__DATA ROWS__
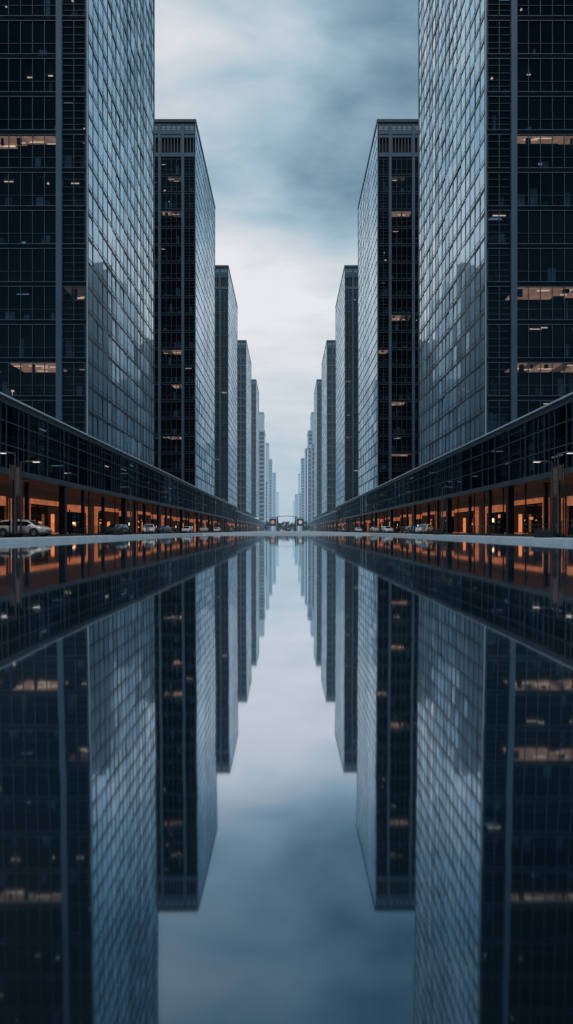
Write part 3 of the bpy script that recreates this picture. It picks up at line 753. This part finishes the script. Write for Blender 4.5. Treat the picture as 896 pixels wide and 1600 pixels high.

* * *

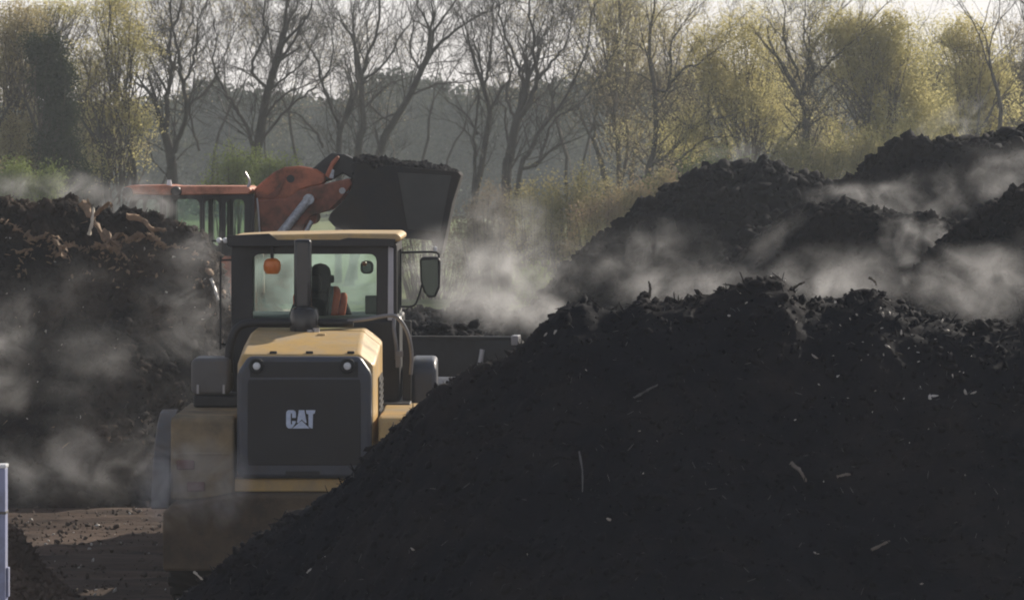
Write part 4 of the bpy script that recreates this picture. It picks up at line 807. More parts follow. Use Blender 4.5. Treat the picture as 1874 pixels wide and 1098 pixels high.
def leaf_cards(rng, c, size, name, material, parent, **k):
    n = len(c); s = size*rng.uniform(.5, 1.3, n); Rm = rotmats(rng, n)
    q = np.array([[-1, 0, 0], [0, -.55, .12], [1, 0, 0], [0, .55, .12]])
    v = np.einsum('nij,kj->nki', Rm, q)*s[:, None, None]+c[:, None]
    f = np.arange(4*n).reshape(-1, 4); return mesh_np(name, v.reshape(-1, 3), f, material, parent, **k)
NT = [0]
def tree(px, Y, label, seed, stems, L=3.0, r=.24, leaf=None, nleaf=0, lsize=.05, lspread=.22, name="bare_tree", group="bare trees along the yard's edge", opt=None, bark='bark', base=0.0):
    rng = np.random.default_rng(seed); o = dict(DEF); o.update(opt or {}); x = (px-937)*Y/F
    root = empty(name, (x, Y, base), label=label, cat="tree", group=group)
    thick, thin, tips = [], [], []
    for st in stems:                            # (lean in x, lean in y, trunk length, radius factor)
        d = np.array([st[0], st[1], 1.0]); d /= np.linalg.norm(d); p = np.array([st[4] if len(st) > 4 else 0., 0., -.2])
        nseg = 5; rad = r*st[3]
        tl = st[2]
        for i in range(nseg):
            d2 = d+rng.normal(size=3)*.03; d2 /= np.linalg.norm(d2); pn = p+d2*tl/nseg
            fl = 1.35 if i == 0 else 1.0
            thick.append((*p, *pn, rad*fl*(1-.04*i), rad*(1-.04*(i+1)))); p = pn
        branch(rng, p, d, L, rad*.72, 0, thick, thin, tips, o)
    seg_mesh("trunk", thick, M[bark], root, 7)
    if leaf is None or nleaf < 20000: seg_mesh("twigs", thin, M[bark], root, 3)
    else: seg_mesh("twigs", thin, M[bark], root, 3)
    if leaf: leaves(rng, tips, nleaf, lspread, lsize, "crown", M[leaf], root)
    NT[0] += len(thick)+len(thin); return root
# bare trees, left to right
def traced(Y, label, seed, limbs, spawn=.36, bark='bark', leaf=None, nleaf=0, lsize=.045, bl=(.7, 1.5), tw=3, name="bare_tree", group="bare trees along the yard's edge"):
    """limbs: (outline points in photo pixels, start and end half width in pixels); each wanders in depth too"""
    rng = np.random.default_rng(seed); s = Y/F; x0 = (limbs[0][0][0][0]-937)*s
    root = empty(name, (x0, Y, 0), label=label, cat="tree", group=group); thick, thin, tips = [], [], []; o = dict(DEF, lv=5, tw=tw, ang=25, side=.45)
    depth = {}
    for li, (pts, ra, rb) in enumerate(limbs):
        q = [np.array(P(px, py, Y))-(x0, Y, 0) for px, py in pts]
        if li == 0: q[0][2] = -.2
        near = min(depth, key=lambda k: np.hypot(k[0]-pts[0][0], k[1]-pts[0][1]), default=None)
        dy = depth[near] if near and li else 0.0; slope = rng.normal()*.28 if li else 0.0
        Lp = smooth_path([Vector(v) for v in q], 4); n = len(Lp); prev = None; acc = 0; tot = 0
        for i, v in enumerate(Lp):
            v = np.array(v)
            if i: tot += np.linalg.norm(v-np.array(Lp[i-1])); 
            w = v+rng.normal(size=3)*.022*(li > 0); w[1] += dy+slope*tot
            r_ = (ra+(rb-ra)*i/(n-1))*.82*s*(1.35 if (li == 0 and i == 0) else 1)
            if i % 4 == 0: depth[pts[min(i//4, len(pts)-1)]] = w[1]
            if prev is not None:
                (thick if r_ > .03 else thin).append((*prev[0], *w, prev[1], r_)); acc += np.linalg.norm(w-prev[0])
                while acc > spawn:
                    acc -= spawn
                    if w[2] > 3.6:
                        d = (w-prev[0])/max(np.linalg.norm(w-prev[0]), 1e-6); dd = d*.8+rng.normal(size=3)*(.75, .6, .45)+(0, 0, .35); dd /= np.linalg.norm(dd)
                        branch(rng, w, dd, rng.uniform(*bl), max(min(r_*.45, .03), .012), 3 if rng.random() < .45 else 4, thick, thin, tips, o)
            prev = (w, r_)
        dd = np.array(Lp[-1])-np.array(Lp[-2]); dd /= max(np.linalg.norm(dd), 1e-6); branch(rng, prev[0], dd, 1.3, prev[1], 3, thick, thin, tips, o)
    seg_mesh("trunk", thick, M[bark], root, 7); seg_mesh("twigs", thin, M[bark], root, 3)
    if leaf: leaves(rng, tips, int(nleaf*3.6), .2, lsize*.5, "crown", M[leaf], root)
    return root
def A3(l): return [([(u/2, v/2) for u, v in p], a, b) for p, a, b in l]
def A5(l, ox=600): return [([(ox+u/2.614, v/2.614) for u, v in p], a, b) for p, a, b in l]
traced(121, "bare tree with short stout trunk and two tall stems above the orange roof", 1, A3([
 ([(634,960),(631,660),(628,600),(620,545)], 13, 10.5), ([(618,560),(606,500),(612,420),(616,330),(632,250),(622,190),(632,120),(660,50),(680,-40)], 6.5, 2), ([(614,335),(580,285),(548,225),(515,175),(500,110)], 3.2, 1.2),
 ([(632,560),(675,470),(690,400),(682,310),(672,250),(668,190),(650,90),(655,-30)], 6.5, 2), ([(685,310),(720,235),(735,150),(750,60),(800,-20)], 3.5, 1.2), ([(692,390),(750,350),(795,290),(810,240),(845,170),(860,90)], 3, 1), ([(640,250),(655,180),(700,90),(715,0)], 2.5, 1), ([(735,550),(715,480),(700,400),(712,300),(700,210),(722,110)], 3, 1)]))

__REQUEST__
Say only how many lines in the records carry the word "pixels".

__RESPONSE TO THIS EXERCISE__
3